Nearby her beloved daughter Maria lay, her life snatched away just weeks before her 24th birthday.
But remarkably, as her mind reeled with unanswered questions and her heart shattered, Elizabeth thought not just of her family and her daughter – she thought too of the man who killed her.
While many mothers would react with fury at the scant details she knew – how Maria had asked friend Nick Tay to take the wheel after a night out because she’d been drinking; how he’d agreed despite the fact he had no insurance, how he’d been speeding (they later discovered at 110mph), crashed the car and survived, while Maria had not – somehow Elizabeth wanted to help him.
“Suddenly I thought ‘Wait a minute, who is with Nick at the police station?’” recalls Elizabeth. “I knew his family lived in Singapore.

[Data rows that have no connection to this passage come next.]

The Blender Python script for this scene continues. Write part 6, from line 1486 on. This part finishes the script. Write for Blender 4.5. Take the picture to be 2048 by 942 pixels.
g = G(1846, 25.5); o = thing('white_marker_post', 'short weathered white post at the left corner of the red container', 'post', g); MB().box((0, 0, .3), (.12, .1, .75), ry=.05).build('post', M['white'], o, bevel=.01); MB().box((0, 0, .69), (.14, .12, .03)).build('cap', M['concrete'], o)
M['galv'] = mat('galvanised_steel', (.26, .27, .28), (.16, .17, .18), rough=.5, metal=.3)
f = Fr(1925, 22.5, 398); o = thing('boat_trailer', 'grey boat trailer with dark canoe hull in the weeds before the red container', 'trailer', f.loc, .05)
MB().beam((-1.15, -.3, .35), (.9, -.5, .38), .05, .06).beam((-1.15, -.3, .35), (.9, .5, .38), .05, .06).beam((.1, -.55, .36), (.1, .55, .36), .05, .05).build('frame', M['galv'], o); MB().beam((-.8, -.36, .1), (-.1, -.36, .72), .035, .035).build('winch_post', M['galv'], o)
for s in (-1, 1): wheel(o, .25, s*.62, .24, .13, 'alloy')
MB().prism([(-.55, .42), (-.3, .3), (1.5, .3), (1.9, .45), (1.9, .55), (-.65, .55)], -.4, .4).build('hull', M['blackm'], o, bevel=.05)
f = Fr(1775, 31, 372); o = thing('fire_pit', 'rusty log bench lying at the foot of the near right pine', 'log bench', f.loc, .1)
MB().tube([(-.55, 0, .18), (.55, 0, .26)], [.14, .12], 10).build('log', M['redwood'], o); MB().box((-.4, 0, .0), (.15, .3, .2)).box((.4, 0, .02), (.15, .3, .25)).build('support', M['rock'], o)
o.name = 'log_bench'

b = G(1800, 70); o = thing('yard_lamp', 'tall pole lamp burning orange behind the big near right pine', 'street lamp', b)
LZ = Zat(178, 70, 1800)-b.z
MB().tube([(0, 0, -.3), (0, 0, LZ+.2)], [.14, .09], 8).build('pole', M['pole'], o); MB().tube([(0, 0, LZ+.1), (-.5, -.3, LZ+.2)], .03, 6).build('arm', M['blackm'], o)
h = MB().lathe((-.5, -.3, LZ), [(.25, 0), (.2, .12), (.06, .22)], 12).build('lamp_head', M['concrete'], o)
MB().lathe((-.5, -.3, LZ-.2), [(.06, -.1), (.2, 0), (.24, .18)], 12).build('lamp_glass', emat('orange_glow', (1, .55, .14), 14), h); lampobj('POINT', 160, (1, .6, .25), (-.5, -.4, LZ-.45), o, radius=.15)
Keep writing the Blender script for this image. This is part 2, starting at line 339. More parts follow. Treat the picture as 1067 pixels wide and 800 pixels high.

He must be desperate.’ I had never met this man before. I know that with their daughter killed many would react with furious anger and blame. But all I felt was deep worry for this young man I didn’t know. I just wanted to be by his side.”
Maria was born April 15, 1992. With her three-year old brother Joshua, the family lived in Costa Rica, moving to the UK in 1995 with dad Fernando’s job as a pastor.
“Maria was the happiest little girl,” Elizabeth, now 50, remembers. “She loved ballet and playing the piano, and always had so many friends. She always wanted to help people.”
The family were close from the day she was born. “Maria had a special bond with each of us, says Elizabeth. “She knew she could trust me and her father to support and stand by her, no matter what. We spoke every single day.”
A gifted student Maria spoke English, Spanish and Korean, and studied linguistics at Brighton University.
In 2017, her final year of study, Maria knew what she wanted after graduation.
“She had applied to go to Korea as a teacher and was so excited at the idea. She had her whole life ahead of her.”
Maria spoke to her mum about all aspects of her life, from careers to love.
“It was when Maria was talking about her ex in March 2017 that she first mentioned Nick, a young man who had come to the UK in 2016 from Singapore to study and who was in the same church music group as her. They’d both been through a break up and were supporting each other. Two weeks before the accident she pointed him out to me from across the room.”
On the evening of March 22, 2017, the pair had their daily phone call. Maria talked about her plans for dinner with the music group, and said Nick would also be there. “Maria was her usual happy self. We ended as we always did, by saying I love you. It was the last time we spoke.”
Having just moved from Brighton to Guilford, Surrey, the family were living with different friends as they searched for a home together. That’s why Fernando, now 63, was alone when the police knocked at 6am.
“Nothing prepares you for the news that your child is gone,” he says. “In Costa Rica I was that tough boy from the streets. But at that moment I just collapsed and cried.”
After telling son Joshua, now 32, what had happened the two went to see Elizabeth to break the dreadful news.
“When Fernando knelt down at my feet and began to cry, I thought ‘Oh my god, what is this?’” recalls Elizabeth. “When he told me that Maria was gone, we all just wept together.
“But through the shock and grief I had one question so strongly in my mind. How would I want the world to react if this had been my own son or husband at the wheel? What if it had been me? I instantly put myself in this man’s shoes.”